**Stored data:**

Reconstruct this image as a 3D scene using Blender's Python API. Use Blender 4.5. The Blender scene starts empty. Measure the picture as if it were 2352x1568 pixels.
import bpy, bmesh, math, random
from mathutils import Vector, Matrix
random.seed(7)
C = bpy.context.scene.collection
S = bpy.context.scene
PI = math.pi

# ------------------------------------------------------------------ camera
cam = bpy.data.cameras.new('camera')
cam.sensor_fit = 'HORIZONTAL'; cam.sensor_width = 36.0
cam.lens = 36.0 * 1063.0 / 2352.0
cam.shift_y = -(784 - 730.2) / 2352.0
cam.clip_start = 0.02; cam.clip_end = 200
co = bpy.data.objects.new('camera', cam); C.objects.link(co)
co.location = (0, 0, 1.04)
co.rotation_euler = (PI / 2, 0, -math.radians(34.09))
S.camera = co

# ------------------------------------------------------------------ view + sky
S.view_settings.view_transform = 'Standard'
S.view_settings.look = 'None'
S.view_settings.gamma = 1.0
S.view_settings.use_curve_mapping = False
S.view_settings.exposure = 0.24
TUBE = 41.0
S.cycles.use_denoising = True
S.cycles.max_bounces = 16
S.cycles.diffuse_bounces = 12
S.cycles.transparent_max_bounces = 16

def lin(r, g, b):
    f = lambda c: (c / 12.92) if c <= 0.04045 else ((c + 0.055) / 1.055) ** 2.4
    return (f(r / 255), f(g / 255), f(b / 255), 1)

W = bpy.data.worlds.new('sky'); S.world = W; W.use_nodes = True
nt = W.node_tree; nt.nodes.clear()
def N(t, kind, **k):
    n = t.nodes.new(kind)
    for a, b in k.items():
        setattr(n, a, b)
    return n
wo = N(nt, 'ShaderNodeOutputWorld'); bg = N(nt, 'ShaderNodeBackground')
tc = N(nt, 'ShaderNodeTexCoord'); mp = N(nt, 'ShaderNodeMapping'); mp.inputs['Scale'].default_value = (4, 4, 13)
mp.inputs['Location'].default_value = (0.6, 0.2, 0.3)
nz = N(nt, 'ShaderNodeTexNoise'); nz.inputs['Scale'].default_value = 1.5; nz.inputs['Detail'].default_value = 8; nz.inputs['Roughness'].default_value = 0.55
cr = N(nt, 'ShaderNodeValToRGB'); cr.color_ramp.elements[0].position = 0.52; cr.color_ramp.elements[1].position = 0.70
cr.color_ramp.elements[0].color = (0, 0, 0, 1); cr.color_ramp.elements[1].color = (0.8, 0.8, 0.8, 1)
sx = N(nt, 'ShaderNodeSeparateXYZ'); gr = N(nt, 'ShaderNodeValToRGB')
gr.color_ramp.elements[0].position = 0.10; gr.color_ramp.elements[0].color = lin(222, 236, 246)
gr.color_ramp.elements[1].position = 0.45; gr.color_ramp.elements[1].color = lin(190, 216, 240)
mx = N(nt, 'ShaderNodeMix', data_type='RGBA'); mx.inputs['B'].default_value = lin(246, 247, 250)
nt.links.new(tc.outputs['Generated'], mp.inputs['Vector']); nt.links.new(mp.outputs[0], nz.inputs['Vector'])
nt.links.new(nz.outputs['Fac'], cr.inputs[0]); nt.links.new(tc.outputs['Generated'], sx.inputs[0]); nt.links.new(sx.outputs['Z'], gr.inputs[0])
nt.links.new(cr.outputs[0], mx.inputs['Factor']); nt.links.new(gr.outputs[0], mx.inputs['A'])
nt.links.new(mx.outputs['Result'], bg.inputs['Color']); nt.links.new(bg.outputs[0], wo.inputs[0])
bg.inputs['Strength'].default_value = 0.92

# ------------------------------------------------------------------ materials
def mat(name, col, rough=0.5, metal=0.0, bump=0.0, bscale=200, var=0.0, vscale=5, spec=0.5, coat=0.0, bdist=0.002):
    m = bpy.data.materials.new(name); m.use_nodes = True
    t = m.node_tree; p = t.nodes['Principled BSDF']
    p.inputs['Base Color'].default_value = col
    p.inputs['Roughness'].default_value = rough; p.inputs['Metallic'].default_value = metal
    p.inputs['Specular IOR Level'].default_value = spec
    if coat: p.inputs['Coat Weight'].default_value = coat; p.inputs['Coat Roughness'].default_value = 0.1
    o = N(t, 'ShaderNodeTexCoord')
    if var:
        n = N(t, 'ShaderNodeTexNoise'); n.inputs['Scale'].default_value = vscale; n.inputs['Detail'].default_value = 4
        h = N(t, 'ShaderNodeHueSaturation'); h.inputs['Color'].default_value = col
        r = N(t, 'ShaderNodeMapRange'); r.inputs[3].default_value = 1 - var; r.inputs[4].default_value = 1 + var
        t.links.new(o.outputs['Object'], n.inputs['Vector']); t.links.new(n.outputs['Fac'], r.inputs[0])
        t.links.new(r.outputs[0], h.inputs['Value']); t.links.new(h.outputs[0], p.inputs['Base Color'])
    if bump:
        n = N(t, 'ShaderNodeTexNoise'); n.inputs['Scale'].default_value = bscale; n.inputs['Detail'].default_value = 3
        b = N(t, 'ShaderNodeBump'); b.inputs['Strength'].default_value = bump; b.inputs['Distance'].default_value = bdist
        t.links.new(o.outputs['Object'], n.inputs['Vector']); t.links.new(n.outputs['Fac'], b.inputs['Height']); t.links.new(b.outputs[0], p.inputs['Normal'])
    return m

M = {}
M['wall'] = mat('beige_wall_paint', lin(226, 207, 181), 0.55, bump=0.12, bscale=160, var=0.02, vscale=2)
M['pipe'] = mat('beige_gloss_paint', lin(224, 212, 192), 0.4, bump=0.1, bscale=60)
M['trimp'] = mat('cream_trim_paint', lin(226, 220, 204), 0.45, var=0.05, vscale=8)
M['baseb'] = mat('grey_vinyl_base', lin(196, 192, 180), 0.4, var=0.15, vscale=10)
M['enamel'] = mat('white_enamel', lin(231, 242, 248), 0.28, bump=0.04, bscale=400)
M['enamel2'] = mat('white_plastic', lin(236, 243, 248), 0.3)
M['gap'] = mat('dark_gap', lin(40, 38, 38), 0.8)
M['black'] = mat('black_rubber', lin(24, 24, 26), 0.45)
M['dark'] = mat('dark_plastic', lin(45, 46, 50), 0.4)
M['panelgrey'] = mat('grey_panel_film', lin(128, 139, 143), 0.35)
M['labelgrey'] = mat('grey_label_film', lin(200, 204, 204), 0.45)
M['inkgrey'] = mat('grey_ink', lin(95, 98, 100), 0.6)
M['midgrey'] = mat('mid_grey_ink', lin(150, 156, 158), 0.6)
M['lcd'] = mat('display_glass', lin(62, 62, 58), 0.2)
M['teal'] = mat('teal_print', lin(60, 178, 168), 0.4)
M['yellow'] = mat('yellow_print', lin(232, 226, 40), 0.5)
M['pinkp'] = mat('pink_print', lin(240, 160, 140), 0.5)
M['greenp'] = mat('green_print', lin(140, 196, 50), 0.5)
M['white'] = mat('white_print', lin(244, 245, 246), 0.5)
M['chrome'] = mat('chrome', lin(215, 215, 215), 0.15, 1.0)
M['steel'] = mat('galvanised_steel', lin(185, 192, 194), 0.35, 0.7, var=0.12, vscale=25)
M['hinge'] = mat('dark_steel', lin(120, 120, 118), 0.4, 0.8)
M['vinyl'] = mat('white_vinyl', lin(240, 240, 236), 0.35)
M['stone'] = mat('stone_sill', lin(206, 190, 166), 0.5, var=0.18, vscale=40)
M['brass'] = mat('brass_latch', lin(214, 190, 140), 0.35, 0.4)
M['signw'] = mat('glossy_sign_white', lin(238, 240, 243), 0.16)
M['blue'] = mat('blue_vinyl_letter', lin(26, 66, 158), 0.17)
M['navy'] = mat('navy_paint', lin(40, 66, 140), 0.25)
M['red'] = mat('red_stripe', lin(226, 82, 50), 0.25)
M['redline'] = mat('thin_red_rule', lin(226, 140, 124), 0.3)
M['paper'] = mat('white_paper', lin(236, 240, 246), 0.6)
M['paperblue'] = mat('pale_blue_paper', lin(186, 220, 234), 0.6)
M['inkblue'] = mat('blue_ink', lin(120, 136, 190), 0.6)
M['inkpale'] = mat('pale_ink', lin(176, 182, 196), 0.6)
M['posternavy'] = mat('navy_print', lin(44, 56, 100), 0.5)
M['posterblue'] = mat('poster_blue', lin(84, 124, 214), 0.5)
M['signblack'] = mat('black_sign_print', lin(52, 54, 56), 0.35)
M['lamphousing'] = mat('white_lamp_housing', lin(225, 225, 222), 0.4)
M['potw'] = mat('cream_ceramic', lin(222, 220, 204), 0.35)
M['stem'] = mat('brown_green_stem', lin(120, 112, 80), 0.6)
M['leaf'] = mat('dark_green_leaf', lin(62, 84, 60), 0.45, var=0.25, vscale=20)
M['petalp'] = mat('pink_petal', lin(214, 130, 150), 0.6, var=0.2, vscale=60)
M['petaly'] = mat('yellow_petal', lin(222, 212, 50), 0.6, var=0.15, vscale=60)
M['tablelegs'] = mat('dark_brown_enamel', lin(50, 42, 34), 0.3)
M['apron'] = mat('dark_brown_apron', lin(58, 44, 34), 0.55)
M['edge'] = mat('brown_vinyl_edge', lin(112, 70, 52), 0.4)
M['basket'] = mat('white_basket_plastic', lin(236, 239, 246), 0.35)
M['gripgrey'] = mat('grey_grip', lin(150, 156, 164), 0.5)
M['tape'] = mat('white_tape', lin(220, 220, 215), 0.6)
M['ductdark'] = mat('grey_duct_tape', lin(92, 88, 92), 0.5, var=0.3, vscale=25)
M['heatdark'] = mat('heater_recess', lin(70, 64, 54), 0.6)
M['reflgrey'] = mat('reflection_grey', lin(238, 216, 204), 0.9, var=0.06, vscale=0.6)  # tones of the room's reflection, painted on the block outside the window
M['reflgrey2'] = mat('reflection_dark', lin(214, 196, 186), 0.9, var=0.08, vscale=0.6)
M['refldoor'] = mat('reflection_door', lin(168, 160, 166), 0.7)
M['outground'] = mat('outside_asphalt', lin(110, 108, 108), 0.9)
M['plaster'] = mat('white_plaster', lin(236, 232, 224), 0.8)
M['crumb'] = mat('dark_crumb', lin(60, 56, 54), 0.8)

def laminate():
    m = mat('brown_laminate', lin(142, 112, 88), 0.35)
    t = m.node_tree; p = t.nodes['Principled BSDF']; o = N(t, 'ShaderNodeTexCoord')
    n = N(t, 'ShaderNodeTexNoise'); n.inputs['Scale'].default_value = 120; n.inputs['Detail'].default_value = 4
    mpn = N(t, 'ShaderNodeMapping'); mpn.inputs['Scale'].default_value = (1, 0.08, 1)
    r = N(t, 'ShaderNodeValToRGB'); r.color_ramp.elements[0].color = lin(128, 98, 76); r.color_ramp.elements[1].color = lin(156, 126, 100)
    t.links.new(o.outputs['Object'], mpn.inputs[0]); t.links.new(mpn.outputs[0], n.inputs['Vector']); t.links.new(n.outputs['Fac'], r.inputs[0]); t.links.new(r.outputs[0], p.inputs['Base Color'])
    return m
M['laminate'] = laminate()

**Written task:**
Print from the first line through the line that contains "S.camera = co", please, including both, and leave out every line outside that stretch.

**Final result:**
Reconstruct this image as a 3D scene using Blender's Python API. Use Blender 4.5. The Blender scene starts empty. Measure the picture as if it were 2352x1568 pixels.
import bpy, bmesh, math, random
from mathutils import Vector, Matrix
random.seed(7)
C = bpy.context.scene.collection
S = bpy.context.scene
PI = math.pi

# ------------------------------------------------------------------ camera
cam = bpy.data.cameras.new('camera')
cam.sensor_fit = 'HORIZONTAL'; cam.sensor_width = 36.0
cam.lens = 36.0 * 1063.0 / 2352.0
cam.shift_y = -(784 - 730.2) / 2352.0
cam.clip_start = 0.02; cam.clip_end = 200
co = bpy.data.objects.new('camera', cam); C.objects.link(co)
co.location = (0, 0, 1.04)
co.rotation_euler = (PI / 2, 0, -math.radians(34.09))
S.camera = co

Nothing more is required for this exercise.